“How do they expect me to manage this store right when I have such poor help?” Gil Black muttered, as he checked the canned corn and found every price mark only an ink smudge. He ought to tell that stock boy a thing or two! But he wouldn’t chew him out. Gil Black never brought anyone up short.
“I value my Christian testimony too highly to tell people off,” he once told a friend.
From another post near the frozen foods he watched Ethel, his problem checker. Ethel’s customer relations were good, but she could never balance her money drawer.

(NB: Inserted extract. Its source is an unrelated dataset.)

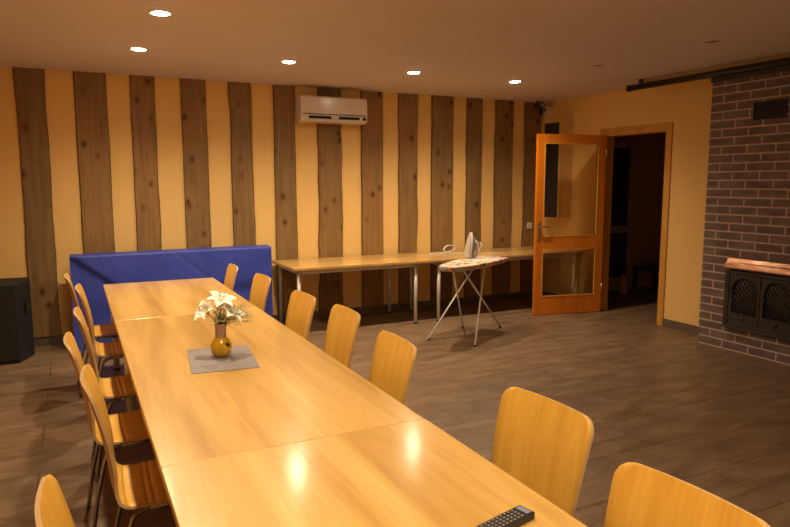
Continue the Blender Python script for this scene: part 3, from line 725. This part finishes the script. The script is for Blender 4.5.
# ------------------------------------------------------------------ placemat, vase, flowers
TZ = 0.7395
pa = math.atan2(0.053, -0.0); pm = thing
mc = (0.617, 3.168); pr_ = math.atan2(3.363-3.416, 0.779-0.490)*0.6
T_ = MB(); T_.box((-0.154, -0.225, 0), (0.154, 0.225, 0.0025))
o = T_.build('placemat', M['weave'], bevel=0.0008); o.location = (mc[0], mc[1], TZ+0.0003); o.rotation_euler = (0, 0, pr_)
tag(o, 'grey woven rectangular placemat under the amber vase', 'placemat')
VX, VY, VZ = 0.624, 3.205, TZ+0.003
vs = thing('flower_vase', 'round amber vase with a twine-wrapped neck on the placemat', 'vase', (VX, VY, VZ))
MB().lathe([(0.026, 0), (0.032, 0.002), (0.046, 0.018), (0.053, 0.042), (0.051, 0.062), (0.040, 0.084), (0.026, 0.097), (0.022, 0.104)], seg=32).build('body', M['amber'], vs)
nk = MB(); pf = []
for k in range(25):
    z = 0.098+k*0.0028; pf.append((0.0265+(0.0012 if k % 2 else 0)-0.0006*math.sin(k/24*PI), z))
pf += [(0.023, 0.1665), (0.019, 0.160)]
nk.lathe(pf, seg=28).build('neck_wrap', M['twine'], vs)
MB().lathe([(0.011, 0), (0.013, 0.002), (0.009, 0.005)], c=(0.020, -0.043, 0.064), seg=14, T=Matrix.Rotation(PI/2, 4, 'X') ).build('round_tag', M['black_plastic'], vs)
def petal(mb, base, dirv, up, L_, w_p, curl):
    side = dirv.cross(up).normalized(); n = 8; b0 = len(mb.v)
    for i in range(n+1):
        t = i/n; c_ = base+dirv*L_*t+up*(0.028*math.sin(t*PI*0.5)-curl*t*t*t)
        wd = w_p*math.sin(PI*min(1, 0.10+0.88*t))**0.8
        for j, v in enumerate((-1, -0.5, 0, 0.5, 1)): mb.v.append(c_+side*wd*v+up*(0.006*v*v))
    for i in range(n):
        for j in range(4): mb.quad((b0+i*5+j, b0+i*5+j+1, b0+(i+1)*5+j+1, b0+(i+1)*5+j), 0, True)
def lily(name, label, head, axis, size):
    base0 = Vector((VX, VY, VZ+0.12)); t = thing(name, label, 'flower', tuple(base0), 0, 'white lilies in the vase')
    h = Vector(head)-base0; ax = Vector(axis).normalized(); sd = ax.orthogonal().normalized(); s2 = ax.cross(sd)
    mb = MB()
    for k in range(6):
        a = k*PI/3+0.3; d = (sd*math.cos(a)+s2*math.sin(a))*0.88+ax*0.46; d.normalize()
        up = (ax-d*ax.dot(d)).normalized(); petal(mb, h-ax*0.004, d, up, size*(1 if k % 2 else 0.9), size*(0.29 if k % 2 else 0.23), size*0.45)
    po = mb.build('petals', M['petal'], t); sm_ = po.modifiers.new('thick', 'SOLIDIFY'); sm_.thickness = 0.0012
    MB().lathe([(0.003, 0), (0.008, 0.008), (0.009, 0.016), (0.004, 0.020)], seg=10, T=Matrix.Translation(h-ax*0.014) @ ax.to_track_quat('Z', 'Y').to_matrix().to_4x4()).build('throat', M['throat'], t)
    sn = MB(); an = MB()
    for k in range(6):
        a = k*PI/3; d = (ax+(sd*math.cos(a)+s2*math.sin(a))*0.30).normalized(); e = h+d*size*0.62
        sn.tube([h, (h+e)/2+ax*0.002, e], 0.0008, 5); q = sd*math.sin(a)-s2*math.cos(a); an.tube([e-q*0.005, e, e+q*0.005], 0.0022, 6)
    sn.build('filaments', M['throat'], t); an.build('anthers', M['stamen'], t)
    MB().tube(smooth_path([(0, 0, -0.06), (h.x*0.3, h.y*0.3, h.z*0.4), h-ax*0.012], 6), 0.0022, 7).build('stem', M['stem'], t)
C0 = Vector((VX, VY, VZ))
lily('white_lily', 'topmost open white lily in the vase', C0+Vector((0.004, 0.0, 0.262)), (0.12, -0.35, 0.90), 0.092)
lily('white_lily', 'white lily leaning out on the left of the vase', C0+Vector((-0.058, 0.01, 0.220)), (-0.65, -0.30, 0.60), 0.080)
lily('white_lily', 'lowest white lily at the front right of the vase', C0+Vector((0.040, -0.030, 0.205)), (0.45, -0.35, 0.75), 0.090)
gy = MB(); random.seed(3)
for k in range(120):
    a = random.uniform(0, 2*PI); r = random.uniform(0.015, 0.12); z = random.uniform(0.17, 0.255)
    e = Vector((VX+r*math.cos(a)+0.035, VY+r*math.sin(a)*0.8, VZ+z)); s0 = C0+Vector((random.uniform(-.008, .008), random.uniform(-.008, .008), 0.14))
    mid = s0.lerp(e, 0.5)+Vector((0, 0, 0.02)); gy.tube([s0, mid, e], 0.0005, 4, 0)
    for q in range(4):
        c_ = e+Vector((random.uniform(-.014, .014), random.uniform(-.014, .014), random.uniform(-.012, .012))); rr = random.uniform(0.0016, 0.003)
        gy.lathe([(rr*0.4, -rr), (rr, 0), (rr*0.4, rr)], c=tuple(c_), seg=5, mi=1); gy.tube([mid.lerp(e, 0.6), c_], 0.0004, 3, 0)
tag(gy.build('filler_sprigs', [M['stem'], M['sprig']]), 'fine cloud of tiny pale filler blossoms around the lilies', 'flower', kind='stuff')
lv = MB()
for k in range(9):
    a = k*0.75; d = Vector((math.cos(a)*0.6, math.sin(a)*0.6, 0.75)).normalized(); up = (Vector((0, 0, 1))-d*d.z).normalized()
    petal(lv, Vector((0, 0, -0.01)), d, up, random.uniform(0.045, 0.07), 0.008, 0.012)
lo_ = lv.build('foliage_sprig', M['stem'], loc=(VX, VY, VZ+0.155)); s_ = lo_.modifiers.new('thick', 'SOLIDIFY'); s_.thickness = 0.0008
tag(lo_, 'dark green leaves at the mouth of the vase', 'leaves')

# ------------------------------------------------------------------ remote control
ra = math.atan2(0.052, 0.152)*0.72
rc_ = thing('remote_control', 'black remote control lying on the near table section at the bottom edge', 'remote control', (1.015-0.105*math.cos(ra), 1.272-0.105*math.sin(ra), 0.7408), ra)
MB().box((-0.105, -0.026, 0.0), (0.105, 0.026, 0.020)).build('body', M['black_plastic'], rc_, bevel=0.004)
kb = MB()
for i in range(11):
    for j in range(4):
        x = -0.085+i*0.0145; y = -0.0165+j*0.011
        kb.box((x, y-0.0028, 0.0195), (x+0.0065, y+0.0028, 0.0215))
kb.build('keys', M['key'], rc_, bevel=0.0008)
MB().box((0.080, -0.019, 0.0195), (0.098, 0.019, 0.0207)).build('emitter_window', M['iron_blue'], rc_)

# ------------------------------------------------------------------ ironing board
bz = 0.80; aa = D2R(30.0); bc = (3.64, 5.555)
ib = thing('ironing_board', 'ironing board with white floral cover and crossed white legs before the wall table', 'ironing board', (bc[0], bc[1], 0), aa)
out = []; LL = 0.515; WW = 0.195
for k in range(25):        # nose at -x
    t = k/24*PI-PI/2
    out.append((LL-0.06+0.06*math.cos(t), WW*math.sin(t) if False else (WW-0.06)*(1 if t > 0 else -1)+0.06*math.sin(t)))
top = [(LL-0.06-0.0, WW)]
nose = []
for k in range(1, 16):
    t = k/16; x = 0.20-0.80*t; nose.append((x, WW*math.sqrt(max(0, 1-t**2.3))))
poly = out + nose + [(-LL, 0)] + [(x, -y) for x, y in reversed(nose)]
cv = MB(); cv.prism(poly, bz-0.040, bz, smooth=True)
cv.build('cover', M['floral'], ib, bevel=0.006)
MB().prism([(x*0.95, y*0.85) for x, y in poly], bz-0.052, bz-0.041).build('board_base', M['white_metal'], ib)
R_ = Matrix.Rotation(-aa, 4, 'Z')
def loc_(x, y, z=0): return R_ @ Vector((x-bc[0], y-bc[1], z))
feet = dict(F1=loc_(3.174, 5.637, 0.004), F2=loc_(3.467, 5.216, 0.004), F3=loc_(3.801, 5.962, 0.004), F4=loc_(4.172, 5.775, 0.004))
topz = bz-0.053
tops = dict(F1=Vector((0.20, 0.05, topz)), F2=Vector((0.20, -0.05, topz)), F3=Vector((-0.30, 0.055, topz)), F4=Vector((-0.30, -0.055, topz)))
for k in feet:
    o = MB().tube([feet[k]+Vector((0, 0, 0.008)), tops[k]], 0.0095, 10).build('leg', M['white_metal'], ib)
    MB().tube([feet[k]-Vector((0, 0, 0.004)), feet[k]+(tops[k]-feet[k])*0.035], 0.0125, 10).build('leg_foot', M['black_plastic'], o)
MB().tube([(0.20, -0.075, topz-0.004), (0.20, 0.075, topz-0.004)], 0.008, 8).tube([(-0.30, -0.08, topz-0.004), (-0.30, 0.08, topz-0.004)], 0.008, 8).build('cross_bar', M['white_metal'], ib)

# iron standing on its heel on the board
ix, iy = 3.76, 5.775
ir = thing('steam_iron', 'white and grey steam iron standing upright on the ironing board', 'iron', (ix, iy, bz+0.011), D2R(-8))
# local frame: sole faces -x, tip up (+z), leaning slightly towards +x
def ironpoly(s_, n=12):
    pts = [(-0.058*s_, 0.0), (0.058*s_, 0.0)]
    for k in range(1, n): t = k/n; pts.append((0.058*s_*(1-t**2.1), 0.05+0.215*t*(0.98+0.02*s_)))
    pts.append((0, 0.265*(0.94+0.06*s_)))
    for k in range(n-1, 0, -1): t = k/n; pts.append((-0.058*s_*(1-t**2.1), 0.05+0.215*t*(0.98+0.02*s_)))
    return pts
TI = Matrix.Rotation(D2R(9), 4, 'Y') @ Matrix(((0, 0, 1, 0), (1, 0, 0, 0), (0, 1, 0, 0), (0, 0, 0, 1)))
MB().prism(ironpoly(1.0), -0.050, -0.038, T=TI).build('soleplate', M['leg_metal'], ir, bevel=0.002)
MB().prism(ironpoly(0.97), -0.038, -0.014, T=TI).build('skirt', M['white_plastic'], ir, bevel=0.005)
MB().prism([(x*0.78, y*0.86) for x, y in ironpoly(0.95)], -0.014, 0.022, T=TI).build('water_tank', M['iron_blue'], ir, bevel=0.008)
hpts = smooth_path([TI @ Vector((0, 0.015, 0.015)), TI @ Vector((0, 0.018, 0.062)), TI @ Vector((0, 0.09, 0.075)), TI @ Vector((0, 0.16, 0.058)), TI @ Vector((0, 0.185, 0.015))], 6)
MB().tube(hpts, 0.014, 12).build('handle', M['white_plastic'], ir)
Ri = Matrix.Rotation(D2R(8), 4, 'Z')
def li(x, y, z): return Ri @ Vector((x-ix, y-iy, z-bz-0.011))
MB().tube(smooth_path([TI @ Vector((0, 0.02, 0.07)), li(3.93, 5.82, 0.93), li(4.02, 6.0, 0.93), li(4.13, 6.28, 0.80), li(4.25, 6.42, DZ+0.006), li(4.45, 6.62, DZ+0.005), li(4.75, 6.60, DZ+0.005), li(4.95, 6.75, DZ+0.005)], 6), 0.0035, 7).build('power_cord', M['white_plastic'], ir)

# white cable coil on the wall table
cp = []
for k in range(60):
    a = k/59*2*PI*2.6; cp.append((4.20+0.085*math.cos(a)+0.006*math.sin(3*a), 6.90+0.018*math.sin(a)*1.0+k*0.0006, DZ+0.012+0.040+0.040*math.sin(a+0.2)))
cc_ = MB(); cc_.tube(cp, 0.0045, 7)
tail = smooth_path([cp[0], (4.12, 6.85, DZ+0.02), (3.98, 6.80, DZ+0.006), (3.86, 6.84, DZ+0.006), (4.05, 6.92, DZ+0.006), (4.35, 6.74, DZ+0.006), (4.60, 6.80, DZ+0.006)], 6); cc_.tube(tail, 0.0045, 7)
tag(cc_.build('cable_coil', M['white_plastic']), 'white coiled cable lying on the wall table left of the iron', 'cable')

# ------------------------------------------------------------------ things in the dark hallway
bt = thing('ceramic_bottle', 'pale bottle-shaped object on the dark hallway floor beyond the doorway', 'bottle', (7.06, 6.80, 0))
MB().lathe([(0.055, 0), (0.060, 0.02), (0.058, 0.13), (0.040, 0.18), (0.030, 0.24)], seg=20).build('body', M['cream'], bt)
MB().lathe([(0.030, 0.2405), (0.040, 0.25), (0.036, 0.27), (0.020, 0.275)], seg=20).build('stopper', M['cream'], bt)
cbt = thing('storage_bench', 'low dark bench against the hallway back wall', 'bench', (7.95, 6.92, 0))
MB().box((-0.38, -0.22, 0.30), (0.72, 0.22, 0.34)).build('bench_top', M['hall_dark'], cbt, bevel=0.004)
for x in (-0.34, 0.68):
    for y in (-0.19, 0.19): MB().box((x-0.025, y-0.025, 0), (x+0.025, y+0.025, 0.2995)).build('leg', M['hall_dark'], cbt)
gb = thing('green_basket', 'green plastic basket on the low hallway bench', 'basket', (8.05, 6.90, 0.3405))
MB().lathe([(0.10, 0), (0.115, 0.005), (0.14, 0.17), (0.15, 0.175), (0.15, 0.19), (0.134, 0.19), (0.105, 0.012), (0.02, 0.012)], seg=24).build('tub', M['green'], gb)
MB().tube(smooth_path([(-0.14, 0, 0.18), (-0.10, 0, 0.27), (0, 0, 0.31), (0.10, 0, 0.27), (0.14, 0, 0.18)], 6), 0.006, 8).build('handle', M['green'], gb)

He really ought to take her away from cash handling, but then she’d resent being transferred.
He didn’t quite get to frozen foods before the head of the baked-goods department stopped him. ”We’re over on bread, Gil,” the fellow said. “‘We’ll have to cut to half price to sell it out before closing.”
Black wondered how a man could be so dumb about gauging the needs of his department.
Everyone at the store thought Gil Black was a very nice man to work for, but a slow burn was going on inside him. He never found fault; he simply swallowed his discontent.
But what was this bottled-up resentment doing to him? At home, he was crabby; he lashed out at his family in even the smallest matters.
“Why am I so nice to people at the store and so mean to my family?” he asked me.
Was he being nice to his employees by not addressing their mistakes? He concealed his anger at the store, but like an overloaded steam boiler, he blew his top at home.
“You’re a Christian,” I said. “You need to learn the meaning of 2 Corinthians 9:8, “And God is able to make all grace abound to you, so that in all things at all times, having all that you need, you will abound in every good work.”
”Why not be just as gracious as you appear to be?” I asked.
He had never thought of it that way. In Christ, grace was available for him to meet every situation honestly and graciously. Now Gil no longer swallows his anger and makes his family suffer for it. Instead, in a gracious manner that stems from a duly gracious spirit, which he sought and received from God, he lets people know what he expects of them. He now runs his store with a firmness that has increased his stature as a manager and a Christian.
The names and certain details in this true case history have been changed to protect each person’s identity and privacy.